Written exercise:
Write out the data below in full. Keep it exact.
[Begin]
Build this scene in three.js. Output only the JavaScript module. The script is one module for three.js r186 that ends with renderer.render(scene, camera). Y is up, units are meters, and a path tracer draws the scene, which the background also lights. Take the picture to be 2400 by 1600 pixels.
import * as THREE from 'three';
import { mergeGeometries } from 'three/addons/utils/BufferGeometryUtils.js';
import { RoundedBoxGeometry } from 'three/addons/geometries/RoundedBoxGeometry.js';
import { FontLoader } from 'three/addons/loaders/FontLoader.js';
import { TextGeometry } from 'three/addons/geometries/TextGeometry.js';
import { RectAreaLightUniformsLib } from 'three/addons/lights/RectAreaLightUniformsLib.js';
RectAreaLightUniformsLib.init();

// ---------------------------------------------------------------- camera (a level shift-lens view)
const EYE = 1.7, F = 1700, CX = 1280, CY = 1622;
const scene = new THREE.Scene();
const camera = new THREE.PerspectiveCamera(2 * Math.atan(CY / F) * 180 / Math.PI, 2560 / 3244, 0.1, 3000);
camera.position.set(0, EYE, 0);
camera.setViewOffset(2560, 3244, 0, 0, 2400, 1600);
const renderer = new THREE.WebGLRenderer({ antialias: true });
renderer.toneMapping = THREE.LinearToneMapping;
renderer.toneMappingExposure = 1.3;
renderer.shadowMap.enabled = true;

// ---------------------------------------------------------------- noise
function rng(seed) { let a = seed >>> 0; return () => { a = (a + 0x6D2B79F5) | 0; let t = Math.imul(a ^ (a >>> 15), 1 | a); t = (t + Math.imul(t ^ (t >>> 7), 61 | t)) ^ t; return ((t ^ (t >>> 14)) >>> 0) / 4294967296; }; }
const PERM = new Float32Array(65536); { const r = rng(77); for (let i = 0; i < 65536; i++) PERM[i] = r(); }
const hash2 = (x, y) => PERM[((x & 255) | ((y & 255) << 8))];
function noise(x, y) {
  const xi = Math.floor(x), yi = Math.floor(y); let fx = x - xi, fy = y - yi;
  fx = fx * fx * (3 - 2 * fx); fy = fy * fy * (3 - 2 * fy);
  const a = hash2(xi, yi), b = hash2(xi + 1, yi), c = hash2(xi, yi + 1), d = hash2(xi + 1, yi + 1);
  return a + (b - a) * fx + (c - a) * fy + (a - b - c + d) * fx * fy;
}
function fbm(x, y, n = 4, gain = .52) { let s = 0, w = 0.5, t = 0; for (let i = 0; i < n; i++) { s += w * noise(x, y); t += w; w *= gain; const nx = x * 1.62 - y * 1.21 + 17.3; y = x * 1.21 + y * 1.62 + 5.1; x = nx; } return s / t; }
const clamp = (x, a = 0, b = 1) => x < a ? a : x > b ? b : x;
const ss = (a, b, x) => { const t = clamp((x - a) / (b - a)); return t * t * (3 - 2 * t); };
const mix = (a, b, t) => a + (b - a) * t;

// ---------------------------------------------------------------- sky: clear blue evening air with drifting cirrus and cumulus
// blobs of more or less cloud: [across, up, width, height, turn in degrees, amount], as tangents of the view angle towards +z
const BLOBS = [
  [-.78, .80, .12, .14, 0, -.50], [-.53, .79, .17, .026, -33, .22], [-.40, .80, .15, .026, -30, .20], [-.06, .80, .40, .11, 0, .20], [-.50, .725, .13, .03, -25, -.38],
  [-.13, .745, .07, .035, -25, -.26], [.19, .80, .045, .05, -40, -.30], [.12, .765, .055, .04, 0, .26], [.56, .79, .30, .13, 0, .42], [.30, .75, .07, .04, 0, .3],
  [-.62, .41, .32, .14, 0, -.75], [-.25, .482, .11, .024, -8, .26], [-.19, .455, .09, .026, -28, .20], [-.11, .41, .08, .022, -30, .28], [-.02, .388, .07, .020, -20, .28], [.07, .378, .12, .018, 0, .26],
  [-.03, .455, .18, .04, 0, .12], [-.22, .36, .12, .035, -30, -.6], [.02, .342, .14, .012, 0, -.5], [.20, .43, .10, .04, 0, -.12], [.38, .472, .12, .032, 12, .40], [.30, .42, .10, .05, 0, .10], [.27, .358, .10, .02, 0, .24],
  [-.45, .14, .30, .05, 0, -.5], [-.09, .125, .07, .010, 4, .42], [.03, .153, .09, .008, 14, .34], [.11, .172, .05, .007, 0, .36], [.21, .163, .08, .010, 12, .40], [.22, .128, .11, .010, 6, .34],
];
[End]
Finished task:
Build this scene in three.js. Output only the JavaScript module. The script is one module for three.js r186 that ends with renderer.render(scene, camera). Y is up, units are meters, and a path tracer draws the scene, which the background also lights. Take the picture to be 2400 by 1600 pixels.
import * as THREE from 'three';
import { mergeGeometries } from 'three/addons/utils/BufferGeometryUtils.js';
import { RoundedBoxGeometry } from 'three/addons/geometries/RoundedBoxGeometry.js';
import { FontLoader } from 'three/addons/loaders/FontLoader.js';
import { TextGeometry } from 'three/addons/geometries/TextGeometry.js';
import { RectAreaLightUniformsLib } from 'three/addons/lights/RectAreaLightUniformsLib.js';
RectAreaLightUniformsLib.init();

// ---------------------------------------------------------------- camera (a level shift-lens view)
const EYE = 1.7, F = 1700, CX = 1280, CY = 1622;
const scene = new THREE.Scene();
const camera = new THREE.PerspectiveCamera(2 * Math.atan(CY / F) * 180 / Math.PI, 2560 / 3244, 0.1, 3000);
camera.position.set(0, EYE, 0);
camera.setViewOffset(2560, 3244, 0, 0, 2400, 1600);
const renderer = new THREE.WebGLRenderer({ antialias: true });
renderer.toneMapping = THREE.LinearToneMapping;
renderer.toneMappingExposure = 1.3;
renderer.shadowMap.enabled = true;

// ---------------------------------------------------------------- noise
function rng(seed) { let a = seed >>> 0; return () => { a = (a + 0x6D2B79F5) | 0; let t = Math.imul(a ^ (a >>> 15), 1 | a); t = (t + Math.imul(t ^ (t >>> 7), 61 | t)) ^ t; return ((t ^ (t >>> 14)) >>> 0) / 4294967296; }; }
const PERM = new Float32Array(65536); { const r = rng(77); for (let i = 0; i < 65536; i++) PERM[i] = r(); }
const hash2 = (x, y) => PERM[((x & 255) | ((y & 255) << 8))];
function noise(x, y) {
  const xi = Math.floor(x), yi = Math.floor(y); let fx = x - xi, fy = y - yi;
  fx = fx * fx * (3 - 2 * fx); fy = fy * fy * (3 - 2 * fy);
  const a = hash2(xi, yi), b = hash2(xi + 1, yi), c = hash2(xi, yi + 1), d = hash2(xi + 1, yi + 1);
  return a + (b - a) * fx + (c - a) * fy + (a - b - c + d) * fx * fy;
}
function fbm(x, y, n = 4, gain = .52) { let s = 0, w = 0.5, t = 0; for (let i = 0; i < n; i++) { s += w * noise(x, y); t += w; w *= gain; const nx = x * 1.62 - y * 1.21 + 17.3; y = x * 1.21 + y * 1.62 + 5.1; x = nx; } return s / t; }
const clamp = (x, a = 0, b = 1) => x < a ? a : x > b ? b : x;
const ss = (a, b, x) => { const t = clamp((x - a) / (b - a)); return t * t * (3 - 2 * t); };
const mix = (a, b, t) => a + (b - a) * t;

// ---------------------------------------------------------------- sky: clear blue evening air with drifting cirrus and cumulus
// blobs of more or less cloud: [across, up, width, height, turn in degrees, amount], as tangents of the view angle towards +z
const BLOBS = [
  [-.78, .80, .12, .14, 0, -.50], [-.53, .79, .17, .026, -33, .22], [-.40, .80, .15, .026, -30, .20], [-.06, .80, .40, .11, 0, .20], [-.50, .725, .13, .03, -25, -.38],
  [-.13, .745, .07, .035, -25, -.26], [.19, .80, .045, .05, -40, -.30], [.12, .765, .055, .04, 0, .26], [.56, .79, .30, .13, 0, .42], [.30, .75, .07, .04, 0, .3],
  [-.62, .41, .32, .14, 0, -.75], [-.25, .482, .11, .024, -8, .26], [-.19, .455, .09, .026, -28, .20], [-.11, .41, .08, .022, -30, .28], [-.02, .388, .07, .020, -20, .28], [.07, .378, .12, .018, 0, .26],
  [-.03, .455, .18, .04, 0, .12], [-.22, .36, .12, .035, -30, -.6], [.02, .342, .14, .012, 0, -.5], [.20, .43, .10, .04, 0, -.12], [.38, .472, .12, .032, 12, .40], [.30, .42, .10, .05, 0, .10], [.27, .358, .10, .02, 0, .24],
  [-.45, .14, .30, .05, 0, -.5], [-.09, .125, .07, .010, 4, .42], [.03, .153, .09, .008, 14, .34], [.11, .172, .05, .007, 0, .36], [.21, .163, .08, .010, 12, .40], [.22, .128, .11, .010, 6, .34],
];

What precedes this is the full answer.